La situation du groupe de «réfugiés togolais», dénommé «Autres terres d’asile», qui occupe depuis lundi dernier le jardin public du 10ème Arrondissement de Cotonou, émeut et suscite moult interrogations, dont la plus sérieuse est relative à leur statut. La réponse à cette question, fournie par le Représentant résident du Haut Commissariat des Nations Unies pour les Refugiés (Unhcr) au Bénin, Magatte Guissé, concernant le statut des membres de «Autres terres d’asile», est sans ambages. «Ils ne sont plus demandeurs d’asile, et ils ne sont pas refugiés», précise l’autorité, qui fait remarquer que ce groupe de réfugiés, arrivé au Bénin en 2005 à la suite de la crise postélectorale au Togo, est le seul des 4000 réfugiés à avoir délibérément refusé toutes les propositions de solutions durables – le rapatriement volontaire, l’intégration locale en cours – faites par le Gouvernement béninois en 2012. Propositions avec lesquelles, plus de 3500 Cartes de Résident Privilégié ont été offertes aux réfugiés togolais encore au Bénin. Et, pire, ils se sont exclus du processus de recensement des refugiés, initié par l’Unhcr, qui s’est déroulé en Novembre 2012. Cela en dépit des nombreuses tentatives, et du Unhcr, et des autorités béninoises, et de la Caritas, et des organisations de la Société Civile, comme Alcrer, Amnesty International Bénin, pour ramener à la raison ces refugiés dont les documents légaux étaient arrivés à expiration.
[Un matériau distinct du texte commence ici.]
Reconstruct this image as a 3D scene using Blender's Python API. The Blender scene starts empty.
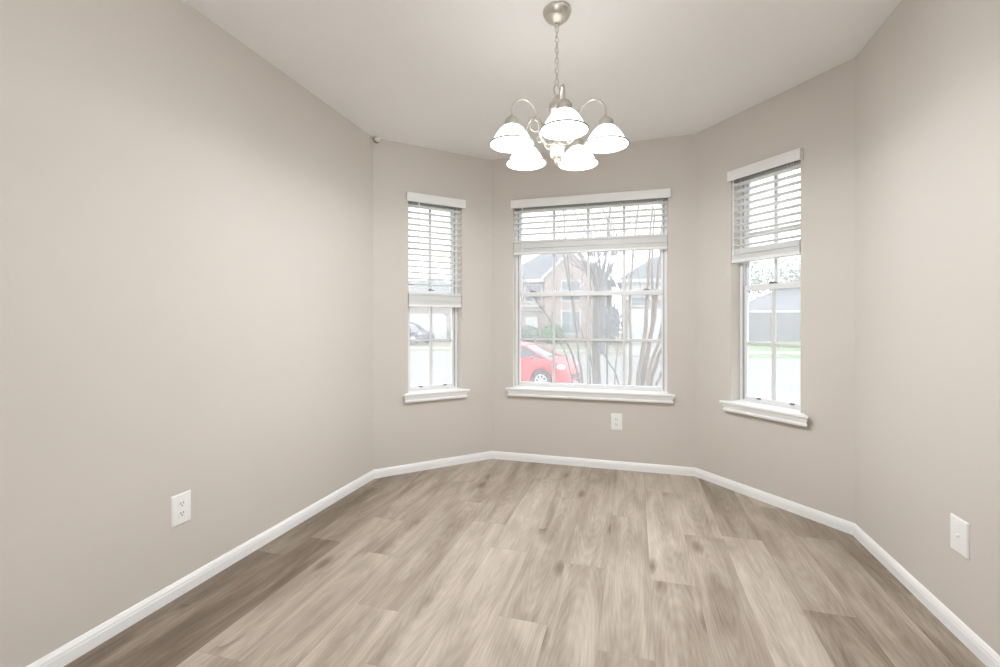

La dernière tentative, le 27 juillet 2013, fut celle de l’Agence Nationale de la Protection Civile, qui les invitait à se présenter à la Commission Nationale pour l’Assistance aux Refugiés, au plus tard le 15 septembre 2013, «en vue de clarifier leur statut actuel». «Nous avons tout fait pour éviter qu’ils se retrouvent dans une situation irrégulière, mais rien», se désole Magatte Guissé. Qui précise que ce groupe, dont les droits n’ont jamais été bafoués, n’est plus sous le mandat de l’Unhcr. Car n’existant pas dans ses bases de données.
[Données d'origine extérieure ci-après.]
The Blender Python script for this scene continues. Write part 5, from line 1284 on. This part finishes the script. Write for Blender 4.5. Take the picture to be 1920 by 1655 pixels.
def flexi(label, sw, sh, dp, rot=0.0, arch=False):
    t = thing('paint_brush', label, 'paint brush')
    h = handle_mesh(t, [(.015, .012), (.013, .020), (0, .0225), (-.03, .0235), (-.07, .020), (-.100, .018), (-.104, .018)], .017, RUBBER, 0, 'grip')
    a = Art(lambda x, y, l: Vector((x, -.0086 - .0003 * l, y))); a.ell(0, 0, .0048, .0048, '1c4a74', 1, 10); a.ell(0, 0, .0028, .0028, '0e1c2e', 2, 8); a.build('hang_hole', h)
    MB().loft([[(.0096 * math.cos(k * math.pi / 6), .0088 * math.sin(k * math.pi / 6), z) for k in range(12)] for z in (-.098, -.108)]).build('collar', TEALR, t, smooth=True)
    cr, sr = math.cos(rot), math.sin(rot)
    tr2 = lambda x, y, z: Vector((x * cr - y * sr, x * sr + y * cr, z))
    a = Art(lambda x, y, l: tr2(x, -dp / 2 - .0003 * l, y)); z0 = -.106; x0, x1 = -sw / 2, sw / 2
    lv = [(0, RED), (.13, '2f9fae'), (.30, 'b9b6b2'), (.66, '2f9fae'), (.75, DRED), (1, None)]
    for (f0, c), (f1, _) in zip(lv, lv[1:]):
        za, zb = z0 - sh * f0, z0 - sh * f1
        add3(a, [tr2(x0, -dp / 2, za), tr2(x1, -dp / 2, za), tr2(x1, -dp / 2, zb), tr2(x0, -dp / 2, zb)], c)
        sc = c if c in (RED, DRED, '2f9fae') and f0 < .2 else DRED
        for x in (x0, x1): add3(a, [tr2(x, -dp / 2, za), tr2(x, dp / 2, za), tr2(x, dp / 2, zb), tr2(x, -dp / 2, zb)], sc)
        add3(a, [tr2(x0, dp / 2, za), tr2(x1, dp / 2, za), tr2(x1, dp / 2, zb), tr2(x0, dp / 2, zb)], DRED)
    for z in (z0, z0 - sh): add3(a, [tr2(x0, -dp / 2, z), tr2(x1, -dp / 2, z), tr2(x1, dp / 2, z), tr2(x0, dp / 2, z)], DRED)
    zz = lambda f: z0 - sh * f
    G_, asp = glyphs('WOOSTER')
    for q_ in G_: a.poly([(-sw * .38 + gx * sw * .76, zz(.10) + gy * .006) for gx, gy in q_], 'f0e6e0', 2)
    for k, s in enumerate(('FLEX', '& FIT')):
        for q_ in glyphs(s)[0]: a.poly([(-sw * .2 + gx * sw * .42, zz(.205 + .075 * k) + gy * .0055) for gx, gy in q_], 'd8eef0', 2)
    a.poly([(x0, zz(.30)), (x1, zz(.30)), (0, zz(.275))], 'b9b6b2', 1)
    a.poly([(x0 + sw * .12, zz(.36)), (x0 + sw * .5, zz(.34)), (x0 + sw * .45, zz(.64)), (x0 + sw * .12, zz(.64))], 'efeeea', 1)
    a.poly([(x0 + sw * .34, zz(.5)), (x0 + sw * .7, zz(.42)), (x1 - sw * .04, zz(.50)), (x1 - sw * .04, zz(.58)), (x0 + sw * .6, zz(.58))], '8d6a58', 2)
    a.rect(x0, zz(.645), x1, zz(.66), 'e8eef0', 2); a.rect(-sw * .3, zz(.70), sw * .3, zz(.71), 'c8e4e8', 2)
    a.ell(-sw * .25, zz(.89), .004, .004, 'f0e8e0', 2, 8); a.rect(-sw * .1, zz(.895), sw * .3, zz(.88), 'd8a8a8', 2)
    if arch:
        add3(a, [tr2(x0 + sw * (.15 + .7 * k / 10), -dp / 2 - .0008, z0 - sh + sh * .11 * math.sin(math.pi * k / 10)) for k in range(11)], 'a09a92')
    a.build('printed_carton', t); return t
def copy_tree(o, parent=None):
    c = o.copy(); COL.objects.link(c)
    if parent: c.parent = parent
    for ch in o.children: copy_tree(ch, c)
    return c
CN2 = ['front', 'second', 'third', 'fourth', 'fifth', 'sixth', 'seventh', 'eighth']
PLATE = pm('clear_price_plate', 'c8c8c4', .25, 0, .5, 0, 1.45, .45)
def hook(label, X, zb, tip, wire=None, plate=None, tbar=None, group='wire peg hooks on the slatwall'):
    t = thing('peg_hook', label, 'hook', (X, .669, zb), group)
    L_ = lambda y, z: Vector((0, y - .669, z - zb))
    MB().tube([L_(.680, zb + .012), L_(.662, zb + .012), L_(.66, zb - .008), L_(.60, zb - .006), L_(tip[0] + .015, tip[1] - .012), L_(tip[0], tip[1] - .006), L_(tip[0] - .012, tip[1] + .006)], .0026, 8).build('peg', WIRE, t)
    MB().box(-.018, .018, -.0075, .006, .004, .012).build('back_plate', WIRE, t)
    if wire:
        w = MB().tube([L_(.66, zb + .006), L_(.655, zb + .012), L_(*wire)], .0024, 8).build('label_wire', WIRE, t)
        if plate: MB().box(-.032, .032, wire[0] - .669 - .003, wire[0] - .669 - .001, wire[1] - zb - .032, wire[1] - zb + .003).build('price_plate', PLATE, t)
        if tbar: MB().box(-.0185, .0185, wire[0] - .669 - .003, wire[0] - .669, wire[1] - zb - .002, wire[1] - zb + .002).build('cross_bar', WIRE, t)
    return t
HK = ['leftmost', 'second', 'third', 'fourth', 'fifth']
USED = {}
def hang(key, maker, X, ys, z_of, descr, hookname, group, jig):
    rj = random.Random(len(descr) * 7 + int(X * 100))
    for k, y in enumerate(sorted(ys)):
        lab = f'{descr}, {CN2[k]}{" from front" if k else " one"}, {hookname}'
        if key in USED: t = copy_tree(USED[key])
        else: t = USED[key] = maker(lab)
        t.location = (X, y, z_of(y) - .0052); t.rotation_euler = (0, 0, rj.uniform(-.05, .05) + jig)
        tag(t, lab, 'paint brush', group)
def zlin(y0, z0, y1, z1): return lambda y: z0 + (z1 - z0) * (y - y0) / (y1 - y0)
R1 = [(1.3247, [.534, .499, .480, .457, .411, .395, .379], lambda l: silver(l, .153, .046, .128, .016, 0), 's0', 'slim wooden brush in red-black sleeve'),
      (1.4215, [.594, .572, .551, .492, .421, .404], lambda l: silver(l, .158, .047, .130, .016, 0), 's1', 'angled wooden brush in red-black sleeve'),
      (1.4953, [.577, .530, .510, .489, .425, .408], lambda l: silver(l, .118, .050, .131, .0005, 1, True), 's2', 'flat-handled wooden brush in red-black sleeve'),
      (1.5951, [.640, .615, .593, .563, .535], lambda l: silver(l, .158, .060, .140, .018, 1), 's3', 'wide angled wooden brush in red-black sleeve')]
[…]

Ainsi, ne possédant pas une Attestation Provisoire de Refugié, ni une Carte de Demandeur d’Asile – parce qu’ils l’ont rejetée – «Autres terres d’asile» n’est rien d’autre qu’un groupe d’individus dont le rêve est d’aller à l’étranger. Mais, malheureusement, «l’Unhcr n’est pas une agence de voyage», a tenu à clarifier le Représentant résident de l’Unhcr au Bénin.